Four seasons ago Miguel Cabrera won the Triple Crown. It was an amazing feat by a future hall of famer during the prime of his career. It won him the MVP, and baseball media spent the next months debating whether he or Mike Trout was the true MVP.

Now imagine if instead of enjoying his MVP and being the subject of fun debate, Cabrera was drafted into the military the following off-season and spent the next three years serving his country at war. That’s exactly what Ted Williams did in 1943, 1944, and 1945 after winning the triple crown in 1942.

On Memorial Day and Veterans Day we take the time to honor those who have served in the armed forces. As baseball fans we’re accustomed to seeing camouflage uniforms, American flags, and heartfelt tributes during games; however, in this era it is unfathomable to imagine the sacrifices made by players during twentieth century conflicts, especially WWII.

During WWII, over 500 MLB players served. That’s pretty much everyone. For three years the national pastime stopped while America’s athletic heroes became a more important kind of hero. The best athletes in the country wore a different kind of uniform, and many lost prime years of their careers to do so. Two even lost their lives.

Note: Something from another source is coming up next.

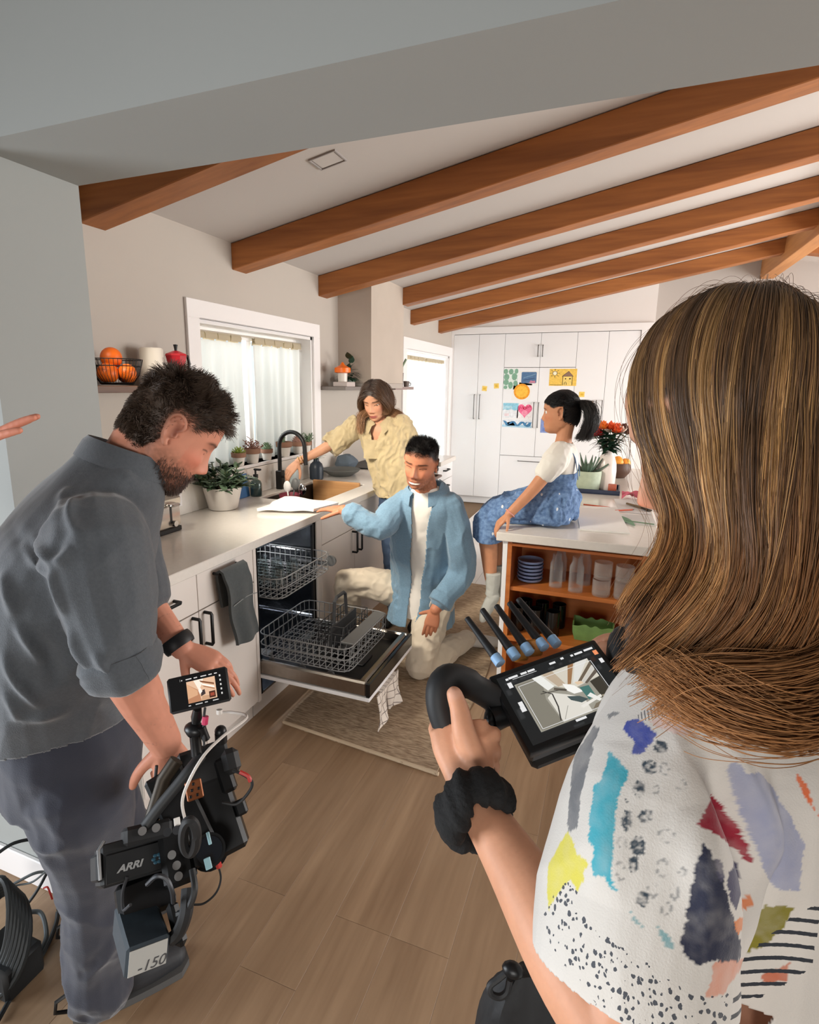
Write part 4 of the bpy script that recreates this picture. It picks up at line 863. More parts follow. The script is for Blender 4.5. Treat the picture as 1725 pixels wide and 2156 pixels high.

If you look at this tweet from Ace of MLB Stats (@theaceofspaeder), it’s clear Ted Williams gave up three of his very best seasons. Instead of winning MVPS and triple crowns, the Splendid Splinter proudly flew as a Naval Aviator for the Marine Corps. In Williams’ two seasons before and after the war, he averaged 10.75 wins above replacement. At that rate Williams sacrificed 32.25 WAR to serve, and with the additional projected WAR Williams would rise from 14th all time 123.2 to 6th all time at 155.45.

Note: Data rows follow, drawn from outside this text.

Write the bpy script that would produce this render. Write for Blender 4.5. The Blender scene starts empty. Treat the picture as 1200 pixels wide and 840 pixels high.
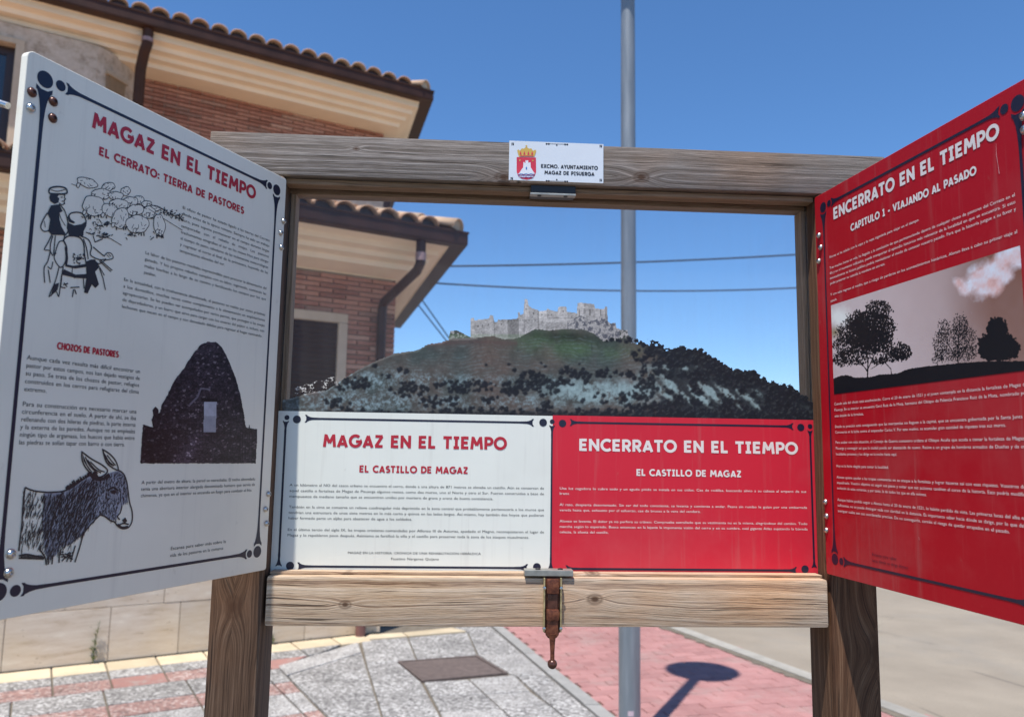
import bpy, math, random
import numpy as np
from mathutils import Vector, Matrix
random.seed(7); rng = np.random.default_rng(7)
sc = bpy.context.scene
COL = sc.collection
R = math.radians

# ------------------------------------------------------------------ camera
CAM = Vector((-0.1283, -1.1391, 1.55))
YAW, PIT, ROL = 0.0582, 0.1220, 0.0157
cam_d = bpy.data.cameras.new('camera'); cam = bpy.data.objects.new('camera', cam_d); COL.objects.link(cam)
fw = Vector((math.sin(YAW)*math.cos(PIT), math.cos(YAW)*math.cos(PIT), math.sin(PIT)))
rt = Vector((math.cos(YAW), -math.sin(YAW), 0)); up = rt.cross(fw)
r2 = rt*math.cos(ROL)+up*math.sin(ROL); u2 = -rt*math.sin(ROL)+up*math.cos(ROL)
M = Matrix((r2, u2, -fw)).transposed().to_4x4(); M.translation = CAM; cam.matrix_world = M
cam_d.sensor_width = 36; cam_d.lens = 920.37/1200*36; cam_d.clip_start = .02; cam_d.clip_end = 6000
cam_d.dof.use_dof = True; cam_d.dof.focus_distance = 1.08; cam_d.dof.aperture_fstop = 7.0; cam_d.dof.aperture_blades = 0
sc.camera = cam

# ------------------------------------------------------------------ sky, sun, exposure
SUN_AZ, SUN_EL = 29.0, 69.5           # shadows fall 29 deg to the right of the board's normal
w = bpy.data.worlds.new("World"); sc.world = w; w.use_nodes = True
nt = w.node_tree; nt.nodes.clear()
wo = nt.nodes.new('ShaderNodeOutputWorld'); bg = nt.nodes.new('ShaderNodeBackground'); sky = nt.nodes.new('ShaderNodeTexSky')
sky.sky_type = 'NISHITA'; sky.sun_disc = False; sky.sun_elevation = R(SUN_EL)
sun_dir = Vector((-math.sin(R(SUN_AZ))*math.cos(R(SUN_EL)), -math.cos(R(SUN_AZ))*math.cos(R(SUN_EL)), math.sin(R(SUN_EL))))
sky.sun_rotation = math.atan2(sun_dir.x, sun_dir.y)
sky.altitude = 1200; sky.air_density = 1.0; sky.dust_density = 0.1; sky.ozone_density = 6.0
bg.inputs['Strength'].default_value = 0.15
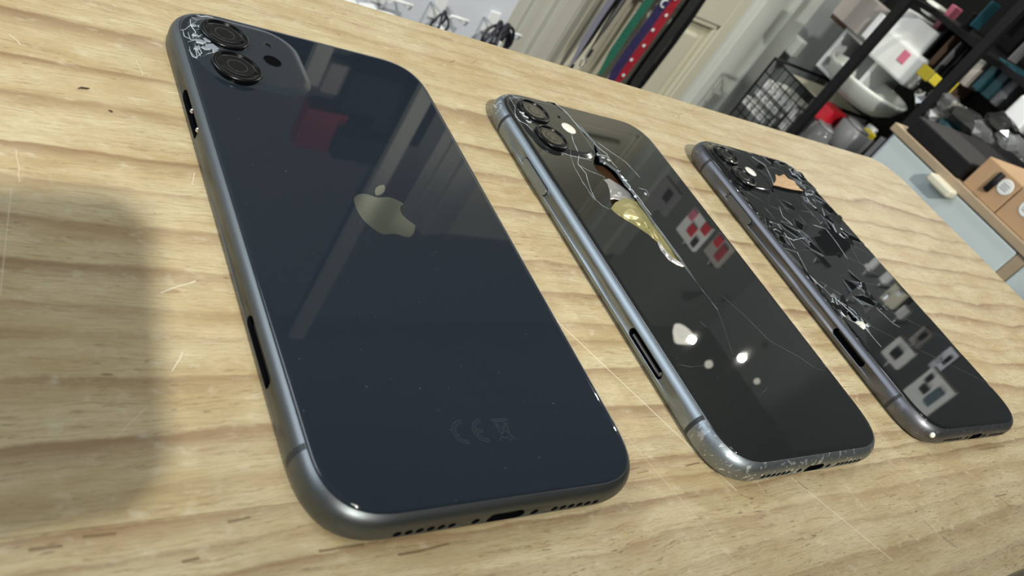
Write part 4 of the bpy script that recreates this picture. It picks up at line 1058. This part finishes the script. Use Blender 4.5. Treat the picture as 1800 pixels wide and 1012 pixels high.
hangpack((1500, 540), (1540, 535), 1260, M_greyp, 'grey pack mirrored between the shards', [(.3, .1, .6, .5, M_black)])
hangpack((1418, 430), (1500, 424), 1300, M_black, 'large black pack mirrored in the middle plates of the shattered phone', [])
hangpack((1545, 488), (1570, 484), 1175, M_white, 'tiny white card added for a bright trefoil light mirrored above the cream one', [])  # white card stands in for a mirrored trefoil light

# shaded lamp mirrored in the middle phone; two glowing balls added for ghost reflections
def bulb(px, py, z, r, strength, label, cone=False):
    h = refl(px, py, 2, z); mb = MB()
    if cone: mb.lathe([(r, -r * .5), (r * .8, -r * .1), (r * .25, r * .5), (r * .1, r * .55)], 24)
    else: mb.lathe([(r * .3, -r), (r * .8, -r * .6), (r, 0), (r * .7, r * .7), (r * .3, r)], 20)
    t = empty('lamp_or_ghost_glow', h, 0, label, 'lamp')
    mb.build('shade_or_glow', mat('lit_shade', (1., .97, .82), .5, emit=strength), t)
    MB().tube([(0, 0, r * .5), (0, 0, CEIL - h[2] - 1)], 1, 6).build('cord', M_black, t)
bulb(1196, 593, 1330, 46, 5, 'cone shaded lamp mirrored left of the first bright spot in the middle phone', True)
bulb(1246, 640, 1340, 15, 3, 'small glowing ball added for the left ghost reflection below the two bright spots')
bulb(1330, 670, 1340, 12, 2.4, 'small glowing ball added for the right ghost reflection below the two bright spots')

# goods hung high on the back wall, mirrored in the uncracked phone
def wallgoods(name, p, q, m, label, cat, d=60):
    a = refl(*p, 1, YW - d); b = refl(*q, 1, YW - d); x0, x1 = sorted((a[0], b[0])); z0, z1 = sorted((a[2], b[2]))
    tag(MB().box(0, 0, 0, x1 - x0, d - 1, z1 - z0).build(name, m, None, (x0, YW - d, z0), bevel=4), label, cat)
wallgoods('hanging_case', (470, 70), (545, 130), M_black, 'black case mirrored beside the camera corner of the uncracked phone', 'case')
wallgoods('hanging_case', (585, 110), (620, 175), M_taupe, 'taupe case mirrored left of the middle in the uncracked phone', 'case', 30)
wallgoods('hanging_case', (628, 125), (678, 210), M_black, 'large black case mirrored near the far edge of the uncracked phone', 'case')
wallgoods('hanging_case', (690, 150), (735, 260), M_black, 'narrow black case mirrored at the rounded far corner of the uncracked phone', 'case', 50)
wallgoods('hanging_case', (545, 190), (585, 270), M_redr, 'dark red case mirrored in the upper middle of the uncracked phone', 'case', 40)
wallgoods('hanging_case', (602, 236), (664, 292), M_black, 'black case mirrored above the fruit emblem', 'case', 70)
h = refl(655, 345, 1, YW - 90)
tag(MB().box(-20, 0, 0, 20, 16, CEIL - 434).build('batten', M_beige, None, (h[0], YW - 90, 430)), 'pale vertical batten mirrored across the fruit emblem', 'batten')
h = refl(575, 78, 1, YW - 90); h2 = refl(548, 150, 1, YW - 90)
tag(MB().box(-17, 0, 0, 17, 16, h2[2] - h[2]).build('batten', M_beige, None, (h[0], YW - 90, h[2])), 'short pale batten mirrored beside the camera bump of the uncracked phone', 'batten')
# the phone that takes the picture, its lens at the camera; it throws the rounded shadow on the left of the table
hp = empty('smartphone', (0, 0, 0), 0, 'phone held above the table taking the picture, only its shadow is in view', 'smartphone')
hp.matrix_world = Matrix.Translation(Vector(CAM) * MM) @ M
def rrect(x0, y0, x1, y1, r):
    return [(cx + r * math.cos(math.radians(a + 90 * k / 8)), cy + r * math.sin(math.radians(a + 90 * k / 8))) for cx, cy, a in ((x1 - r, y1 - r, 0), (x0 + r, y1 - r, 90), (x0 + r, y0 + r, 180), (x1 - r, y0 + r, 270)) for k in range(9)]
MB().prism(rrect(-130, -36, 15, 12, 9), 4, 12).build('body', M_greyp, hp, bevel=1.5)
MB().prism(rrect(-127, -33, 12, 9, 7), 12, 12.3).build('screen', M_lens, hp)
MB().lathe([(6.5, 4.0), (6.5, 2.4), (5.5, 2.2), (5.4, 2.6)], 28).build('lens_ring', M_ring, hp)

Then there’s Stan Musial, who won the NL MVP in 1943 and fell just short of the triple crown in 1944 before being drafted into the Navy during 1945. Upon his return to baseball in 1946, Stan the Man won his second MVP. During Musial’s two seasons before and after WWII, he averaged 8.7 wins above replacement. With the added WAR, Musical would rise from 11th all time at 128.1 to 9th all time at 136.8.

stan musial

Like Williams, Joe DiMaggio missed the ’43, ’44, and ’45 seasons in the prime of his career to serve with the Army Air Forces. Like Williams and Musial, Joltin’ Joe won MVPs both before and after the war. In DiMaggio’s two seasons before and after the war, he averaged 5.6 wins above replacement. At that rate DiMaggio lost 16.8 WAR due to his service time, and with that projected WAR DiMaggio would rise from 68th all time at 78.1 to 39th all time at 94.9. dimaggio

There were also players like Warren Spahn who had their careers delayed because of the war. Spahn made his debut in 1942, but served in the Army in Europe the next three years as a combat engineer, even seeing action in the Battle of the Bulge. After the war Spahn hit his stride right away, posting sub-3 ERAs in ’46 and ’47, although he didn’t win his Cy Young until nearly a decade later.

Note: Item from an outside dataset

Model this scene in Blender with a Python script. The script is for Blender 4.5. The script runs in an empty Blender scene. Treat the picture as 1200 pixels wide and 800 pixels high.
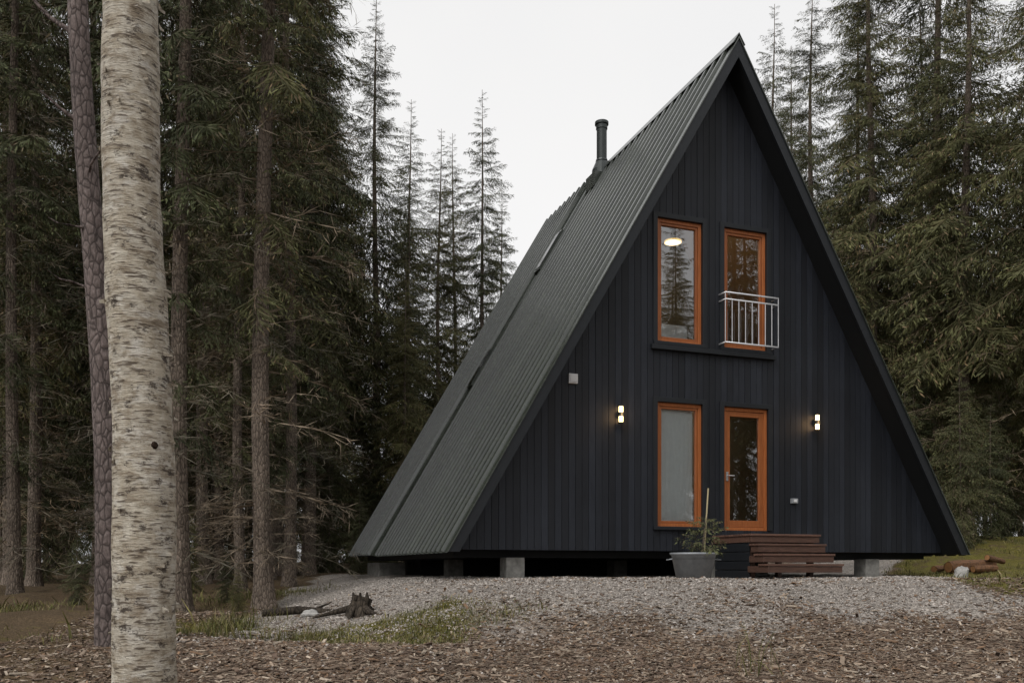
import bpy, math, random, bmesh
import numpy as np
from mathutils import Vector, Matrix, noise as mnoise
rng=np.random.default_rng(7); random.seed(7)
C=bpy.context; D=bpy.data
scene=C.scene
# ------------------------------------------------------------------ helpers
def ss(a,b,x):
    t=np.clip((np.asarray(x,float)-a)/(b-a),0,1); return t*t*(3-2*t)
def vn(x,y,s=0.):
    x=np.asarray(x,float); y=np.asarray(y,float)
    xi=np.floor(x); yi=np.floor(y); fx=x-xi; fy=y-yi
    fx=fx*fx*(3-2*fx); fy=fy*fy*(3-2*fy)
    def h(a,b):
        v=np.sin(a*127.1+b*311.7+s*74.7)*43758.5453
        return v-np.floor(v)
    return (h(xi,yi)*(1-fx)+h(xi+1,yi)*fx)*(1-fy)+(h(xi,yi+1)*(1-fx)+h(xi+1,yi+1)*fx)*fy
def fbm(x,y,s=0.,o=4):
    r=0;a=.5
    for i in range(o):
        r=r+a*(vn(x,y,s+i)-.5); x=np.asarray(x)*2.03; y=np.asarray(y)*2.03; a*=.5
    return r*2
class MB:
    def __init__(s): s.V=[];s.F=[];s.T=[];s.n=0
    def add(s,V,F,mat=0,tint=(1,1,1)):
        V=np.asarray(V,float).reshape(-1,3); F=np.asarray(F,int)
        s.V.append(V); s.F.append((F+s.n,mat)); t=np.asarray(tint,float)
        if t.ndim==1: t=np.tile(t,(len(V),1))
        s.T.append(t); s.n+=len(V)
    def inst(s,tpl,R,P,mat=0,tmul=None):
        tv,tf,tt=tpl; N=len(P)
        V=np.einsum('nij,kj->nki',R,tv)+P[:,None,:]
        F=(tf[None]+(np.arange(N)*len(tv))[:,None,None]).reshape(-1,tf.shape[1])
        T=np.tile(tt[None],(N,1,1))
        if tmul is not None: T=T*tmul[:,None,:]
        s.add(V.reshape(-1,3),F,mat,T.reshape(-1,3))
    def box(s,x0,x1,y0,y1,z0,z1,mat=0,tint=(1,1,1)):
        V=[(x0,y0,z0),(x1,y0,z0),(x1,y1,z0),(x0,y1,z0),(x0,y0,z1),(x1,y0,z1),(x1,y1,z1),(x0,y1,z1)]
        s.add(V,[(0,3,2,1),(4,5,6,7),(0,1,5,4),(1,2,6,5),(2,3,7,6),(3,0,4,7)],mat,tint)
    def prism(s,poly,y0,y1,mat=0,tint=(1,1,1)):
        n=len(poly)
        V=[(p[0],y0,p[1]) for p in poly]+[(p[0],y1,p[1]) for p in poly]
        if n==4: s.add(V,[(0,1,2,3),(7,6,5,4)]+[(i,i+n,(i+1)%n+n,(i+1)%n) for i in range(n)],mat,tint)
        else:
            s.add(V,[(i,i+n,(i+1)%n+n,(i+1)%n) for i in range(n)],mat,tint)
            s.add(V,[(0,i,i+1) for i in range(1,n-1)]+[(n,n+i+1,n+i) for i in range(1,n-1)],mat,tint)
    def tube(s,pts,rad,sides=10,mat=0,tint=(1,1,1),jit=0.,cap=False,seed=0):
        pts=np.asarray(pts,float); m=len(pts)
        a=np.linspace(0,2*math.pi,sides,endpoint=False)
        V=[]
        r=np.random.default_rng(seed)
        for i in range(m):
            d=pts[min(i+1,m-1)]-pts[max(i-1,0)]; d/=np.linalg.norm(d)+1e-9
            ref=np.array([1,0,0]) if abs(d[0])<.8 else np.array([0,1,0])
            u=np.cross(d,ref);u/=np.linalg.norm(u);v=np.cross(d,u)
            rr=rad[i]*(1+jit*(r.random(sides)-.5))
            V.append(pts[i]+np.outer(np.cos(a)*rr,u)+np.outer(np.sin(a)*rr,v))
        V=np.concatenate(V)
        F=[(i*sides+j,i*sides+(j+1)%sides,(i+1)*sides+(j+1)%sides,(i+1)*sides+j) for i in range(m-1) for j in range(sides)]
        s.add(V,F,mat,tint)
        if cap:
            for i,k in ((0,1),(m-1,-1)):
                c=np.concatenate([pts[i][None],V[i*sides:(i+1)*sides]])
                s.add(c,[(0,1+(j+1)%sides,1+j)[::k] for j in range(sides)],mat,tint)
    def build(s,name,mats,smooth=False,parent=None,bevel=0):
        V=np.concatenate(s.V); T=np.concatenate(s.T)
        me=D.meshes.new(name); me.vertices.add(len(V)); me.vertices.foreach_set('co',V.ravel())
        nl=sum(f.size for f,_ in s.F); npo=sum(len(f) for f,_ in s.F)
        me.loops.add(nl); me.polygons.add(npo)
        me.loops.foreach_set('vertex_index',np.concatenate([f.ravel() for f,_ in s.F]))
        tot=np.concatenate([np.full(len(f),f.shape[1]) for f,_ in s.F])
        me.polygons.foreach_set('loop_start',np.concatenate([[0],np.cumsum(tot)[:-1]]))
        me.polygons.foreach_set('material_index',np.concatenate([np.full(len(f),m) for f,m in s.F]))
        me.polygons.foreach_set('use_smooth',np.full(npo,smooth))
        at=me.color_attributes.new('tint','FLOAT_COLOR','POINT')
        at.data.foreach_set('color',np.concatenate([T,np.ones((len(T),1))],1).ravel())
        me.update(calc_edges=True); me.validate()
        for m in mats: me.materials.append(m)
        ob=D.objects.new(name,me); C.collection.objects.link(ob)
        if parent: ob.parent=parent
        if bevel:
            b=ob.modifiers.new('bevel','BEVEL'); b.width=bevel; b.segments=2; b.limit_method='ANGLE'
        return ob
def empty(name,loc=(0,0,0),rz=0):
    e=D.objects.new(name,None); C.collection.objects.link(e); e.location=loc; e.rotation_euler=(0,0,rz); return e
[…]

And then there were Elmer Gedeon and Harry O’Neill, the two Major Leaguers who gave the ultimate sacrifice during World War II. Gedeon earned three hits in five games for the 1939 Washington Senators, and O’Neill played one game for 1939 Philadelphia Athletics but never got a chance to hit. Both were sent back to the minors after the 1939 season, but they might have had the opportunity to play more.

While not on the same scale as World War II, 366 minor and major league players served in Korea and 108 minor and major league players served in Vietnam.

As Memorial Day 2016 comes to a close, it is hard to imagine the players that define Major League Baseball today suiting up in a different uniform like the stars of the 1940’s and 1950’s did during World War II and the Korean War. It is hard to imagine Mike Trout or Josh Donaldson leaving after an MVP season to fly fighter planes or man the front lines. Not that they would be unwilling, but we simply live in a different time.

While you watch baseball this Memorial Day, don’t forget to appreciate the men and women who wear real camo, not just the ones who wore camo-trimmed jerseys today.